My family’s home in Sumter was taken over by Sherman’s troops, and Octavia’s account (and others of that terrible time) includes the brutal killing of "poor old Mr. Bee (a refugee from Charleston) who had been murdered by drunken soldiers," apparently while trying to prevent his daughter from being gang-raped by Union troops.

Of course, Sherman’s March was pretty mild compared with the virtual genocide inflicted on the Native Americans during "the Indian wars," going on while the march was taking place, and carried out later under Sherman and other Union generals. No mention is made by your columnists of Sherman’s genocidal views of the Indians, such as writing in 1866, "We must act with vindictive earnestness against the Sioux, even to the extermination, men, women, and children."

Nor is there a single word about the virulent hatred of Jews unashamedly demonstrated by Sherman and other Union officers, well known at the time, and culminating in America’s worst official act of anti-Semitism: On Dec. 17, 1862, Union Gen.
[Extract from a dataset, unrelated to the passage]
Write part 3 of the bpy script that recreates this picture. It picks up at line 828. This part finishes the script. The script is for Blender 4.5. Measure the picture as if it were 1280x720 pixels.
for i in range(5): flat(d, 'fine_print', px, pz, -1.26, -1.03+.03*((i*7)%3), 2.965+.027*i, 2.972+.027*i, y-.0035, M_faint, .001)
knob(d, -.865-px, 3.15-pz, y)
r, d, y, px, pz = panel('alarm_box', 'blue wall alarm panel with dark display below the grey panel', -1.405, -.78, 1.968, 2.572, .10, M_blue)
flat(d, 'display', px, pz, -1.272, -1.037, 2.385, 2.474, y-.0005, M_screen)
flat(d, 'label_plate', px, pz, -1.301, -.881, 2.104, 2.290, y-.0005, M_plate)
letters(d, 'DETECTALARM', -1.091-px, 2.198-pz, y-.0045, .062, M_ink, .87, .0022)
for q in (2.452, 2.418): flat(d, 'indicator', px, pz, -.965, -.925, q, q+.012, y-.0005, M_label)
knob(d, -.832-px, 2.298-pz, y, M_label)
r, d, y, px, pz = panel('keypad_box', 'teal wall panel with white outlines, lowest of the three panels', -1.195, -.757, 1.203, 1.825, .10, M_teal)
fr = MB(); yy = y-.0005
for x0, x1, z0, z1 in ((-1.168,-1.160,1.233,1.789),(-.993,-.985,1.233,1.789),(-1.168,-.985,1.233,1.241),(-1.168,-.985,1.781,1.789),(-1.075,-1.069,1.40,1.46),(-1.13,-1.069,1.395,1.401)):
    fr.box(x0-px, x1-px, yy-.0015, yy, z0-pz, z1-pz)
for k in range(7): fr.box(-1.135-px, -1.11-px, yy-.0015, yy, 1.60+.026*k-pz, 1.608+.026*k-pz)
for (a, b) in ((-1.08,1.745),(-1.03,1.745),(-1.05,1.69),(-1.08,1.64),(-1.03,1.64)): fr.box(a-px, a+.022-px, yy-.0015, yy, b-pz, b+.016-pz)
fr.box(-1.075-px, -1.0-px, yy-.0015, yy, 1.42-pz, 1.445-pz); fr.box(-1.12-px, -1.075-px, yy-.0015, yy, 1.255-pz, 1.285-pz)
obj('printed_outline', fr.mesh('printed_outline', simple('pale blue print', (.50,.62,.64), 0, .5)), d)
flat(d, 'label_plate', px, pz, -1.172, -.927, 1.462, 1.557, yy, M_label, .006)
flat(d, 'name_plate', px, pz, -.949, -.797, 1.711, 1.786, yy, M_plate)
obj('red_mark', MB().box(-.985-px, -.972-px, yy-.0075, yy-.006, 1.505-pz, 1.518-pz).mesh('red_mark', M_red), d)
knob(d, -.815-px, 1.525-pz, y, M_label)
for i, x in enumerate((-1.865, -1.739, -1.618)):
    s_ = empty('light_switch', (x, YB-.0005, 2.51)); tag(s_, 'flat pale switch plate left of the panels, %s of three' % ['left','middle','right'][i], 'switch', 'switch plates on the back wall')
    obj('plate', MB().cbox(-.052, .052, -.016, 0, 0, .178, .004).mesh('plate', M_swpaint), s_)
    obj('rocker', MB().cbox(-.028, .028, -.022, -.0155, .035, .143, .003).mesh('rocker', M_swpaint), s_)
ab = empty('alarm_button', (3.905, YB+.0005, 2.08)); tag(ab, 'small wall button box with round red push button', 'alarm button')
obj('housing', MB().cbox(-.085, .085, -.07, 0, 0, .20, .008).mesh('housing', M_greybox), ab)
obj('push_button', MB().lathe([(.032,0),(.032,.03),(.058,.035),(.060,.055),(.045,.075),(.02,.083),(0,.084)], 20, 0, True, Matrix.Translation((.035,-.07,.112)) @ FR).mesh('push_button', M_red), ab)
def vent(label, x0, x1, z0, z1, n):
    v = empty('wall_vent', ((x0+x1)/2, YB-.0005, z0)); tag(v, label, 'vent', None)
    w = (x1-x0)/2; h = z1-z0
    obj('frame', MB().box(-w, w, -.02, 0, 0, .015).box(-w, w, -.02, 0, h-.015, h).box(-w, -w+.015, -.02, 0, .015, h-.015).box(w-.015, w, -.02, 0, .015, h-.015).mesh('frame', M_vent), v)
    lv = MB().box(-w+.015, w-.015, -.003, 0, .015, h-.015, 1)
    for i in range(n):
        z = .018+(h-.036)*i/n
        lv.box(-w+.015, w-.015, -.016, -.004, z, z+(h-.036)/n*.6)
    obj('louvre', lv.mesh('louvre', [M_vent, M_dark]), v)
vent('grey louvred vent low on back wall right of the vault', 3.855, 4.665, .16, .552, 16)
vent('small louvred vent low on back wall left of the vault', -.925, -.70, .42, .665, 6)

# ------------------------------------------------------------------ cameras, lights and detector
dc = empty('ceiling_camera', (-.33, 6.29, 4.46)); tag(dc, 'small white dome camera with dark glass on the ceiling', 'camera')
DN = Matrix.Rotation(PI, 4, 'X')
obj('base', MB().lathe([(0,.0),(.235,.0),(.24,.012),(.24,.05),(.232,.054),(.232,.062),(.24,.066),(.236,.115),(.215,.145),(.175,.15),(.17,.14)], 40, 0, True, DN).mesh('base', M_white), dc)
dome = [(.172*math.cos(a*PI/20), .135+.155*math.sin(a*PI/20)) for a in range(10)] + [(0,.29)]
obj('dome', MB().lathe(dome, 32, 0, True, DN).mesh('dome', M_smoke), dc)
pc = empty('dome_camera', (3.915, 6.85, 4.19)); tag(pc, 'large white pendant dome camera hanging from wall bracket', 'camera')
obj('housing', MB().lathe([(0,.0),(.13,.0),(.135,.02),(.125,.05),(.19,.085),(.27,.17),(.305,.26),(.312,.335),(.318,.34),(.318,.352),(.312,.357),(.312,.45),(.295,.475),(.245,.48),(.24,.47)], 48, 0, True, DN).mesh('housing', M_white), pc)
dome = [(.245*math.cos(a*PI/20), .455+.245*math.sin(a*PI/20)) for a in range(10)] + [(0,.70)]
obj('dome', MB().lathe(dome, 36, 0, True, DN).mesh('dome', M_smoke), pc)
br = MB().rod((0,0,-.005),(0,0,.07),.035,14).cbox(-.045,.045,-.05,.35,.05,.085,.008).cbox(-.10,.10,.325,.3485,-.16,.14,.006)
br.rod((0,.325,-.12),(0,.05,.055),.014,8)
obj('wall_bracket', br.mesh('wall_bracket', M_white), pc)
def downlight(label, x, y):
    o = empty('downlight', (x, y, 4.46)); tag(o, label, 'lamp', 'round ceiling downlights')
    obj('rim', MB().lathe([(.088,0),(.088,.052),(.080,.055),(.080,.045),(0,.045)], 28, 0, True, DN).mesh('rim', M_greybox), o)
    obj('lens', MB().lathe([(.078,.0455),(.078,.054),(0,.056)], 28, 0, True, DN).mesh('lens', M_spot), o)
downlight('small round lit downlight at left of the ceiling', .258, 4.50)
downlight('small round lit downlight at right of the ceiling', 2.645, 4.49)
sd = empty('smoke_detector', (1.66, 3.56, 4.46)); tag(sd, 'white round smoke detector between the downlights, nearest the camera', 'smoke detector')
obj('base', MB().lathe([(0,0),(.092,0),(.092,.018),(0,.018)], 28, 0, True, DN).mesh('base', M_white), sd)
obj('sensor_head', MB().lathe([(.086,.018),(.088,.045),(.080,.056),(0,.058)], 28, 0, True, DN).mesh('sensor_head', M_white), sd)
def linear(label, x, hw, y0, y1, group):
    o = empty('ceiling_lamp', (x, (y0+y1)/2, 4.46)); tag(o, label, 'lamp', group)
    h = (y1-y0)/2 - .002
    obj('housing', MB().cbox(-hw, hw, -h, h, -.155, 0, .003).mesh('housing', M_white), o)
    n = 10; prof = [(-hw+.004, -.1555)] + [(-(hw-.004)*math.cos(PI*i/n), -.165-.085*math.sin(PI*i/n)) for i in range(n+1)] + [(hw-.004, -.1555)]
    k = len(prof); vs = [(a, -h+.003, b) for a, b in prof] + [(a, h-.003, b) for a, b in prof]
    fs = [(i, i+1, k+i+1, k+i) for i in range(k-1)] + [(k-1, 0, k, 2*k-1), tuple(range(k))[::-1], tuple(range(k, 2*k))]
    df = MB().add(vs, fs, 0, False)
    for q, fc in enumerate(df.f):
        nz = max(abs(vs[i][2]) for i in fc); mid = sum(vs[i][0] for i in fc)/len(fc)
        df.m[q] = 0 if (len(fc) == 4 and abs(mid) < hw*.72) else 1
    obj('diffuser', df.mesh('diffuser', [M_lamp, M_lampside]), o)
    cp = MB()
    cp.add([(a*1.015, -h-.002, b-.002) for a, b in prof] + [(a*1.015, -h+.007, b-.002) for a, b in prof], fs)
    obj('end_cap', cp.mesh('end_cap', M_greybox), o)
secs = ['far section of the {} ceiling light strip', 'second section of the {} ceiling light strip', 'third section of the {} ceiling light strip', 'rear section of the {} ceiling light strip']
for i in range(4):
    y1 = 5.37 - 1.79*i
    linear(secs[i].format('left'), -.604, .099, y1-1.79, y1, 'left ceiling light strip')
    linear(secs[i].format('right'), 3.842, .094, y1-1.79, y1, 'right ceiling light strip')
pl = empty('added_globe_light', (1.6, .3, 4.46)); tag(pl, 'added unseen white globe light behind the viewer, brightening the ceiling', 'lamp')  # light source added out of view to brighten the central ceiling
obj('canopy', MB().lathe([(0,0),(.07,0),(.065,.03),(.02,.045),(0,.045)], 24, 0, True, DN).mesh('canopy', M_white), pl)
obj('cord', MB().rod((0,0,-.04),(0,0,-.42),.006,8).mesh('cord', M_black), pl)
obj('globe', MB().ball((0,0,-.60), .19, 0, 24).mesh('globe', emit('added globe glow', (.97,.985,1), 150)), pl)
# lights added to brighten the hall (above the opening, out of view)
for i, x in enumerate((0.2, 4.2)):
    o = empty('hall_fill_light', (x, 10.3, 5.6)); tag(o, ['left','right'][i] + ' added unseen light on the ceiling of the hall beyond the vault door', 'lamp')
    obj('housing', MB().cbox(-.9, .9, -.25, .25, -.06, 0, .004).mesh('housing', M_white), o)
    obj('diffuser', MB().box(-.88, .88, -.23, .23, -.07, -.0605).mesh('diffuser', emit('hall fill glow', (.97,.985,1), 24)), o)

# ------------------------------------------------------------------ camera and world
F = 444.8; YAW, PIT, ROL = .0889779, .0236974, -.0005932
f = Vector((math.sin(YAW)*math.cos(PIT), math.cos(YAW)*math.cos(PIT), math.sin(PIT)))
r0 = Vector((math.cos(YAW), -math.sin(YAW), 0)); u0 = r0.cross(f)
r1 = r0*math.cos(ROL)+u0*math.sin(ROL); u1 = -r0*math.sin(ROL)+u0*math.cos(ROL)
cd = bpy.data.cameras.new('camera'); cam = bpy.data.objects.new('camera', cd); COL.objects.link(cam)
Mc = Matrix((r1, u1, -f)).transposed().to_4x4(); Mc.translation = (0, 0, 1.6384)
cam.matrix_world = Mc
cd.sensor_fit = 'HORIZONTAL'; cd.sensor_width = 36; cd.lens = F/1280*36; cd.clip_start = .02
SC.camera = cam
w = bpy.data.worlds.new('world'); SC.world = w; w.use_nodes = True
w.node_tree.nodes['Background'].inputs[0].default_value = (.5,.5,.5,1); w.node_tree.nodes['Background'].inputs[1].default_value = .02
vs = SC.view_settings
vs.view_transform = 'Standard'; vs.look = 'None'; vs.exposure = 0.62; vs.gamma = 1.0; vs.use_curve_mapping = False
Ulysses S. Grant issued his infamous General Order No. 11, expelling all Jews "as a class" from his conquered territories within 24 hours.

A few months earlier, on Aug. 11, Sherman had warned in a letter to the adjutant general of the Union Army that "the country will swarm with dishonest Jews" if continued trade in cotton is encouraged. And in a letter written in 1858, Sherman described Jews as "without pity, soul, heart, or bowels of compassion."

Sherman’s hatred for Jews, Indians, Southerners and blacks is well documented and not really in historical dispute, despite the politically correct version of the war and the man that is now dominant and has appeared, unfortunately, in the pages of the JT.